Transitions, Ink

Saturday, February 10, 2007

Emerging from the Fog

I don't even know if I had any other life besides working on the submission this week. I'm just emerging from the fog today -- catching up on sleep, wondering whether I can pull off the same rhythm for the next month. I hope so because I think it worked for me. It was the most challenging month of the MFA, the most challenging month of my creative writing life ever, but the upside of that is that the intensity with which I immersed myself in my project spilled over onto the page.

The writing really came together this week with some late-breaking insights into where the piece needs to go. What I sent off yesterday is not in its final form. I still feel that it has a long way to go. I worry that it is kind of "flat." But it is the first time that I have let go of something while having a reasonably clear vision for it, for its potential. I could have kept working on it, will keep working on it, can't wait to keep working on it.

Last semester, whenever I sent in something for a submission I felt crummy about it. This time I can truly say that I felt okay about it. It was worth every single early morning, and deserves its rightful place in a few more of them. Besides the steady pace that I took with my writing this past month, there is one more thing to add to why this piece feels so much more "true" than previous writing. The very first class of the very first semester was a seminar called "Finding Your True North." The instructor took us through several emotionally intense freewriting exercises. By the end of it, I had about 5 or 6 single spaced pages that came right from my soul. The instructor said that we will find in those pages, our "true north," the compass point towards which our writing needs to aim if it going to sound true, real. Then she said to put them away for awhile. Let them sit. I let mine sit for eight months, until three days ago, when my new writing started to "take me there." If you did that exercise and haven't re-visited the themes in the writing that came out of those meditations, don't waste another submission period ignoring them. Accepting my true north has taken me out of the fog. I have honestly lost that feeling of groping around in the dark. Between that and mind-mapping, I can't wait to see what the month ahead has in store!
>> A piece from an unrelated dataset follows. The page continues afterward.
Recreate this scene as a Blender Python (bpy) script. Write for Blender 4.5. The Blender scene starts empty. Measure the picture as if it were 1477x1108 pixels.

[Pictured: the protea, South Africa's national flower, ready blossom]

3 comments:

Idiot Cook said...

Kudos and Congrats! GREAT work.

Your pic reminds me of this quote:

"And the day came when the risk to remain tight in a bud was more painful than the risk it took to blossom."
--Anais Nin

It's true, n'est pas?

Gili Warsett said...

Wow. That's so wonderful. You've really challenged yourself and then stepped up to the challenge. I hope you're feeling proud. It's always a strange feeling to go to the post office and send away the envelopes and watch the submissions get thrown into a mail bin, awaiting their trip to the mentor's home. I never know what to feel. Like, all that work and struggle and in the end, from the mail deliverer's perspective, it's just another package. Sometimes I feel good about it and sometimes I don't. Glad you're feeling like your soul is connecting to the page. That's amazing.

Unknown said...

Funny, ti- I had almost the exact same experience this past week. I was so entrenched I could barely come up for air. And I, also, for once feel pretty good about my story. Like something's starting to happen. And believe it or not, I'm starting to tap into what came out of that workshop as well- the thing I was running from. Hmmm. Congrats to both of us!